WILSON J: I have had the benefit of reading the draft joint judgment of the Chief Justice and Pritchard J I agree with the orders they propose, and I respectfully concur in their Honours’ reasons and conclusions. But as this appeal raises some questions involving the principles of sentencing, I desire to add some observations of my own.
There are offences where the notion of deterrence must take priority and where sentences of imprisonment may properly be imposed, even on young first offenders, to mark the disapproval by the law of the conduct in question and in the hope that other people will be deterred from like behaviour. Breaking and entering offences legitimately fall into this category.
In Papua New Guinea at this time, when breaking and entering offences are prevalent generally and when there is widespread public concern about such offences, the courts must remind themselves that under both the introduced law and customary law such offences are viewed seriously. Indeed the maximum penalty laid down in s. 410(a) of the Criminal Code is 14 years’ imprisonment with hard labour. In addition, ordinary people are entitled to be protected, as far as it is possible for the law to protect them, from such offences involving the stealing of property from their homes and business premises. Such conduct must, in my view, be met by some firmness on the part of the courts. In Bokun Umba v. The State[ccxxxviii]5 Prentice Deputy CJ (as he then was) referred at p. 8 to the need for “sternness in the community’s judicial officers.” Of course the distinction needs to be drawn between crimes of breaking and entering which are premeditated (as here) and those which are spontaneous or committed out of necessity. The distinction should also be drawn between crimes of breaking and entering committed by gangs of men (as here) and those committed by individuals.
Breaking and entering offences, when committed in Papua New Guinea at this time, may be said to be of such seriousness and they may be said to stir up such community indignation and resentment that, when they are duly proved, they generally call for the imposition of prison sentences. To an extent heavy penalties have been proscribed for such offences because of a concern and desire on the part of the legislature to prevent (or at least discourage) the citizens of this country, many of whom are quite unsophisticated from adopting traditional methods of retribution, such as payback. The courts will be failing in their duty if they ignore such historical facts or fail to be sensitive to responsible public opinion. If courts, in dealing with certain crimes such as breaking and entering of the type considered in this appeal, permit deterrence to play an insufficient part in formulating proper penalties, there would be a real and grave danger that the victims of such crimes or those fearful of such crimes being committed on their properties would take the law into their own hands if the opportunity to do so presented itself or if the necessity for doing so arose. Perhaps this is the sort of thing Prentice Deputy CJ (as he then was) had in mind when in Bokun Umba v. The State[ccxxxix]6 he said, at p. 8:
“I am coming to the conclusion that the sentences handed down by the National Court, even on youthful criminals, must increase significantly further, if they are to avoid being regarded by the public, and perhaps by the offenders, as derisory ... and if they are to deter ... crime.”

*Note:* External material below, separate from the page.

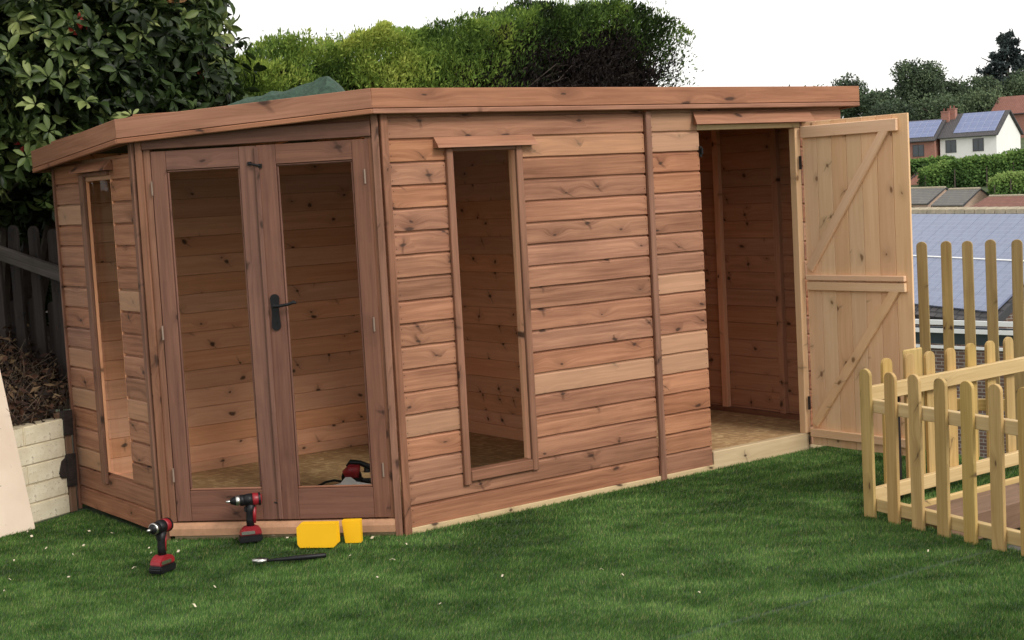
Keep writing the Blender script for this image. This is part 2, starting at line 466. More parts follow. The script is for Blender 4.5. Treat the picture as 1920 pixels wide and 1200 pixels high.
def vnoise(P, scale, seed=0.0):
    """cheap smooth value noise in [0,1] for numpy points (n,3)"""
    Q = P * scale + seed
    I = np.floor(Q).astype(np.int64); Fr = Q - I; Fr = Fr * Fr * (3 - 2 * Fr)
    def h(ix, iy, iz):
        k = (ix * 73856093) ^ (iy * 19349663) ^ (iz * 83492791)
        k = (k ^ (k >> 13)) * 1274126177 & 0x7fffffff
        return ((k ^ (k >> 16)) & 0xffff) / 65535.0
    r = 0
    for a in (0, 1):
        for b in (0, 1):
            for c in (0, 1):
                w = (Fr[:, 0] if a else 1 - Fr[:, 0]) * (Fr[:, 1] if b else 1 - Fr[:, 1]) * (Fr[:, 2] if c else 1 - Fr[:, 2])
                r = r + w * h(I[:, 0] + a, I[:, 1] + b, I[:, 2] + c)
    return r
def fbm(P, scale, seed=0.0):
    return (vnoise(P, scale, seed) + .5 * vnoise(P, scale * 2.1, seed + 5) + .25 * vnoise(P, scale * 4.3, seed + 9)) / 1.75

# ================================================================== TERRAIN
C2 = np.array([CAMP.x, CAMP.y])
F2 = np.array([math.sin(YAW), math.cos(YAW)]); L2 = np.array([math.cos(YAW), -math.sin(YAW)])
def plan(l, d):            # lateral, depth in plan -> world xy
    p = C2 + L2 * l + F2 * d
    return float(p[0]), float(p[1])

def terrain_h(X, Y):
    d = (X - C2[0]) * F2[0] + (Y - C2[1]) * F2[1]
    far = np.interp(d, [-50, 9, 12, 20, 40, 110, 138, 160, 185, 230, 300, 6000], [-.6, -.6, -1.2, -4.0, -5.4, -6.5, -4.2, -1.6, 1.2, 6.5, 8.5, 9.0])
    # garden terrace: level with the lawn
    e = np.minimum(3.30 - X, 1e3)
    edge = np.where(Y > 0.0, 3.9 - X, 3.30 - X)
    edge = np.where(Y > 2.3, 6.0 - X, edge)
    edge = np.minimum(edge, 7.5 - Y)
    t = np.clip(edge / 0.12 + 1.0, 0, 1)
    h = far * (1 - t) + (-.03) * t
    # sunken steps behind the low picket fence
    pit = (X > 1.80) & (Y < -1.80)
    h = np.where(pit, -.75, h)
    return h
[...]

Although in recent years in many countries there has been a humane and healthy shift of emphasis in the sentencing process towards rehabilitation and reformation, courts (perhaps more so in this country, where ideas of reprisal and payback have not yet been eliminated, than in others) must, I apprehend, be aware of the country’s historical and social conditions and bear in mind the ease with which ordinary peaceful citizens may on the spur of the moment execute private revenge on the persons who, they believe, have wronged them. As Prentice J (as he then was) said in R. v. Peter Ivoro[ccxl]7:
“One must attempt to construe and apply the section in the setting of the circumstances of this country, the dispositions and natures of its peoples, the type and prevalence of crimes therein, the specific pacification and the law and order situation into which it was designed to fit, and possibly, that it was passed by a largely indigenous House of Assembly”.
Although “the section” referred to in the passage just quoted was a different one to the present, and although the passage just quoted is to be found in what was a dissenting judgment in that controversial case, those sentiments, in my opinion, may be applied most aptly to the sentencing process.
I desire to add one more observation regarding the matter of sentencing youthful offenders. In the absence of circumstances of substantial gravity surrounding a crime committed by a young first offender who stands to be punished and who has no other offences to be taken into consideration and in the absence also of a sufficient reason for sentencing him to a term of imprisonment, I am disposed to think that a retributive or primarily deterrent sentence is scarcely indicated. However, in this case I am of the opinion that circumstances of substantial gravity do exist.
Leave to appeal granted.
Appeals dismissed. Sentences confirmed.
Solicitor for the appellants: M. Kapi, Public Solicitor.
Solicitor for the respondent: K. B. Egan, Public Prosecutor.
[ccxxxiv][1971-72] P. & N.G.L.R. 393.
[ccxxxv][1971-72] P. & N.G.L.R. 90.
[ccxxxvi][1971-72] P. & N.G.L.R. 247.
[ccxxxvii](1967) 86 W.N. (Pt. 1) (N.S.W.) 272 at p. 277.
[ccxxxviii]Unreported Judgment S.C. 92 of 2nd April, 1976.
[ccxxxix]Unreported Judgment S.C. 92 of 2nd April, 1976.
[ccxl][1971-72] P. & N.G.L.R. 374 at p. 388.